Without any misgivings the GDL unblocked its programming interface in 2014 so that its artefacts and archives could be accessed by the data craftsmen. What came out of it was a program called
Mnemosyne, named after the Greek goddess of memory. It can be used to discover things in digital archives that one had not been explicitly searching for. It is as if you are looking for a book in a library and then, three shelves higher up you come across a book that is equally as interesting as the one you were looking for. A software was also developed called
Kulturchronologie, with which the history of a museum’s exhibits can be visually retraced – by means of a timeline.
Teaching and learning in a Makerspace
“
Coding da Vinci is all about creating opportunities for interaction,” says Stephan Bartholmei. The same aspiration is also shared by the Makerspace in Cologne’s Public Library – of course, in a different form. It is an open, creative space for do-it-yourself projects, based on an American role model, that came into being as a pioneer project in 2013. In the beginning in Cologne, library users, for example, had the opportunity to digitalise their old records at the so called Vinyl Bar. The next step the library took was to purchase a few 3-D printers, in order – in the words of library director, Hannelore Vogt – to make this “revolutionary technology” available in a public space. Ms Vogt finds that the Makerspace performs the traditional functions of a library, i.e. providing information and knowledge, in contemporary guise.

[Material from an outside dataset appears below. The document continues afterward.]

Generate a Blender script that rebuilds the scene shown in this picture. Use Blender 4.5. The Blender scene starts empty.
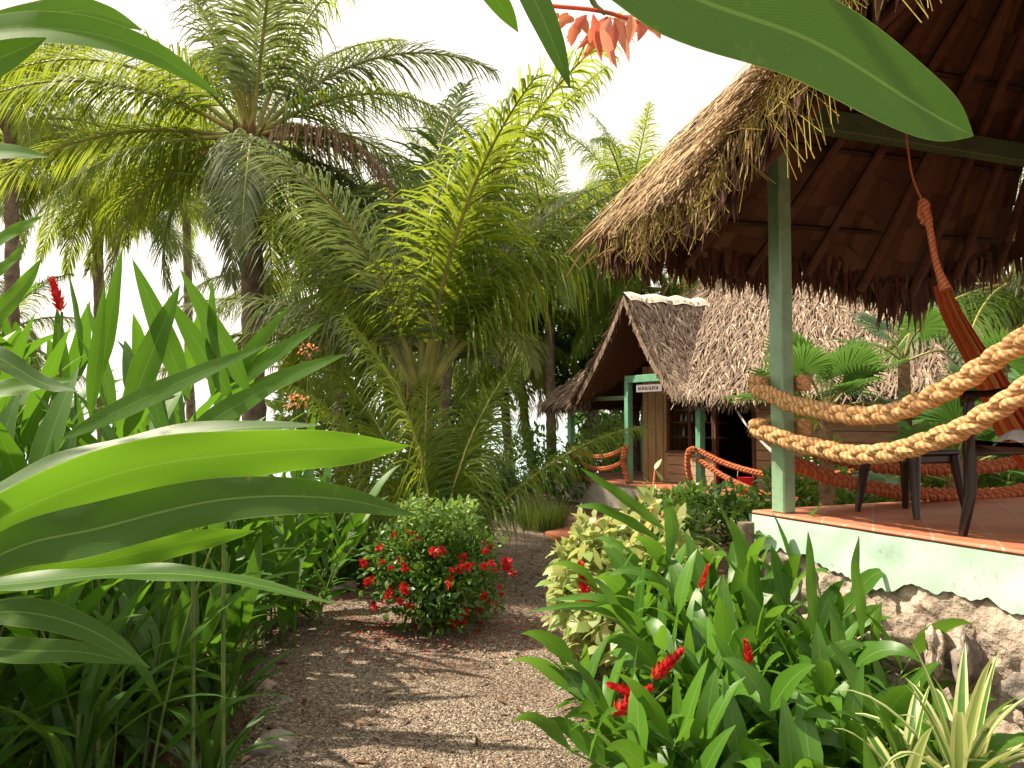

In the meantime the Makerspace idea has moved beyond the walls of the library and is networking all over the city. For example, one project is in cooperation with Cologne’s Kaiserin Augusta School and is entitled
Junior Experts. Within the framework of a Makerspace program the schoolchildren pass on their knowledge in the field of digital media mostly to older people who are not so well versed in modern technology. “The pupils become the teachers,” as Ms Vogt says happily. According to her, things like the Makerspace or a series of events for the technologically minded called
geek@cologne have given the library “a totally new image”.
Knitting from notes
Generating new perspectives is also one of the aims of
Coding da Vinci. And quite successfully, too – in 2014 16 institutions took part in the Hackathon, in 2015 it was as many as 33. The project teams were recruited from a total of 150 participants – both men and women. “The nicest thing,” according to Stephan Bartholmei, “is when ideas come about that one would never have hit upon oneself.” For example, there were two design students from the town of Trier and they got hold of some punch card roles from the German Museum – rolls that used to play music on electric pianos. As in the old days weaving looms used to function in the same way, the students devised a knitting machine that produced a scarf out of roll of musical notes.
The
Coding da Vinci project is still in the development phase. It is going to take some time out next year to undergo “further programmatic development”, as Bartholmei says. It is also going to move out into other regions. Although Bartholmei admits that by no means have all the ideas from the project been fully developed or made fit for the future, but some projects are most definitely gaining momentum. The program
Mnemosyne, for example, after being presented at
Coding da Vinci actually went on to win the Hackathon that was staged by the
Europeana portal.
It is not concrete results that
Coding da Vinci is primarily interested in, but much more in the ensuing “learning process”, as Bartholmei says – a process that is of benefit not only to the institutions, but also to the participants. This also applies to the Makerspace. “The role libraries play is different now,” says Hannelore Vogt. “The library is changing from being a knowledge archive to an implementation platform. The user is changing from being a recipient to being a producer.” Whereby this approach should not necessarily be limited to the digital sphere.